___ Supplied data ___

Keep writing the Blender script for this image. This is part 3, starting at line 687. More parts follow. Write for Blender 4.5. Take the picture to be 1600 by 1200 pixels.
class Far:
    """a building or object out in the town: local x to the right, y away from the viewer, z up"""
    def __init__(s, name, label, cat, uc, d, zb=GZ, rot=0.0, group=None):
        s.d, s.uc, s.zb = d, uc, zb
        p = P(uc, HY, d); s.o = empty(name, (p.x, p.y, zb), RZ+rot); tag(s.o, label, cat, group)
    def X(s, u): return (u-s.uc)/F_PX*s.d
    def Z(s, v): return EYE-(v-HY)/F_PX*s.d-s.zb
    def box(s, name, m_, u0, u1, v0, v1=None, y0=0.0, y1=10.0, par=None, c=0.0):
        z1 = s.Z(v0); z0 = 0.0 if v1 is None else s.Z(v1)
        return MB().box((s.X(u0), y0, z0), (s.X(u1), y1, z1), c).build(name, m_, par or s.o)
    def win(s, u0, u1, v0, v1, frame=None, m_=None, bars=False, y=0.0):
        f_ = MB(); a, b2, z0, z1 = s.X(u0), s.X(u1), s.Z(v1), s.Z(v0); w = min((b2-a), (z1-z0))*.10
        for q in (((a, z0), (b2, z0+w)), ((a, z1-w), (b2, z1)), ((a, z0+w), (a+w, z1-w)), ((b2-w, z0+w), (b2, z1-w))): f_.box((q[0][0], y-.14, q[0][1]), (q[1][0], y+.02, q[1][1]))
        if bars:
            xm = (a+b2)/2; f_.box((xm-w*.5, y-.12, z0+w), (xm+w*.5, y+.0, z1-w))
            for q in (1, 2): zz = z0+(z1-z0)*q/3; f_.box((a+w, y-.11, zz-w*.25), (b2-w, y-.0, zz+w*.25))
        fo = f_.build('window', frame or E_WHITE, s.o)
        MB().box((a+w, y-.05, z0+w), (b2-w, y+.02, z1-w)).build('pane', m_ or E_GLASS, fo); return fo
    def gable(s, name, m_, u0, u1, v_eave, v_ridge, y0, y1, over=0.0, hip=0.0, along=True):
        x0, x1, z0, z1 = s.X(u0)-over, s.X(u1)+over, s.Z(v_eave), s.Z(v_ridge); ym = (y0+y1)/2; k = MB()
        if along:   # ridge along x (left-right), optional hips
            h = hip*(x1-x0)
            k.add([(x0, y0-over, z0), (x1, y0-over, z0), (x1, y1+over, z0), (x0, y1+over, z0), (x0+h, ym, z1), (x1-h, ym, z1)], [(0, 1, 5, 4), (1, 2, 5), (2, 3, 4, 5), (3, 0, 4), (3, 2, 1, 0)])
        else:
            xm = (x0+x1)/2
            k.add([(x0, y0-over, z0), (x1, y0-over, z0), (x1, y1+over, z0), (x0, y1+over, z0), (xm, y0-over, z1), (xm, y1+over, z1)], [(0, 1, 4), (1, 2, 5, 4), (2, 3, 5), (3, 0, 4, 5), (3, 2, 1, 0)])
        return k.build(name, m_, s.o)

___

Exercise objective:
Make an exact copy of the data above.

Solution to this problem:
Keep writing the Blender script for this image. This is part 3, starting at line 687. More parts follow. Write for Blender 4.5. Take the picture to be 1600 by 1200 pixels.
class Far:
    """a building or object out in the town: local x to the right, y away from the viewer, z up"""
    def __init__(s, name, label, cat, uc, d, zb=GZ, rot=0.0, group=None):
        s.d, s.uc, s.zb = d, uc, zb
        p = P(uc, HY, d); s.o = empty(name, (p.x, p.y, zb), RZ+rot); tag(s.o, label, cat, group)
    def X(s, u): return (u-s.uc)/F_PX*s.d
    def Z(s, v): return EYE-(v-HY)/F_PX*s.d-s.zb
    def box(s, name, m_, u0, u1, v0, v1=None, y0=0.0, y1=10.0, par=None, c=0.0):
        z1 = s.Z(v0); z0 = 0.0 if v1 is None else s.Z(v1)
        return MB().box((s.X(u0), y0, z0), (s.X(u1), y1, z1), c).build(name, m_, par or s.o)
    def win(s, u0, u1, v0, v1, frame=None, m_=None, bars=False, y=0.0):
        f_ = MB(); a, b2, z0, z1 = s.X(u0), s.X(u1), s.Z(v1), s.Z(v0); w = min((b2-a), (z1-z0))*.10
        for q in (((a, z0), (b2, z0+w)), ((a, z1-w), (b2, z1)), ((a, z0+w), (a+w, z1-w)), ((b2-w, z0+w), (b2, z1-w))): f_.box((q[0][0], y-.14, q[0][1]), (q[1][0], y+.02, q[1][1]))
        if bars:
            xm = (a+b2)/2; f_.box((xm-w*.5, y-.12, z0+w), (xm+w*.5, y+.0, z1-w))
            for q in (1, 2): zz = z0+(z1-z0)*q/3; f_.box((a+w, y-.11, zz-w*.25), (b2-w, y-.0, zz+w*.25))
        fo = f_.build('window', frame or E_WHITE, s.o)
        MB().box((a+w, y-.05, z0+w), (b2-w, y+.02, z1-w)).build('pane', m_ or E_GLASS, fo); return fo
    def gable(s, name, m_, u0, u1, v_eave, v_ridge, y0, y1, over=0.0, hip=0.0, along=True):
        x0, x1, z0, z1 = s.X(u0)-over, s.X(u1)+over, s.Z(v_eave), s.Z(v_ridge); ym = (y0+y1)/2; k = MB()
        if along:   # ridge along x (left-right), optional hips
            h = hip*(x1-x0)
            k.add([(x0, y0-over, z0), (x1, y0-over, z0), (x1, y1+over, z0), (x0, y1+over, z0), (x0+h, ym, z1), (x1-h, ym, z1)], [(0, 1, 5, 4), (1, 2, 5), (2, 3, 4, 5), (3, 0, 4), (3, 2, 1, 0)])
        else:
            xm = (x0+x1)/2
            k.add([(x0, y0-over, z0), (x1, y0-over, z0), (x1, y1+over, z0), (x0, y1+over, z0), (xm, y0-over, z1), (xm, y1+over, z1)], [(0, 1, 4), (1, 2, 5, 4), (2, 3, 5), (3, 0, 4, 5), (3, 2, 1, 0)])
        return k.build(name, m_, s.o)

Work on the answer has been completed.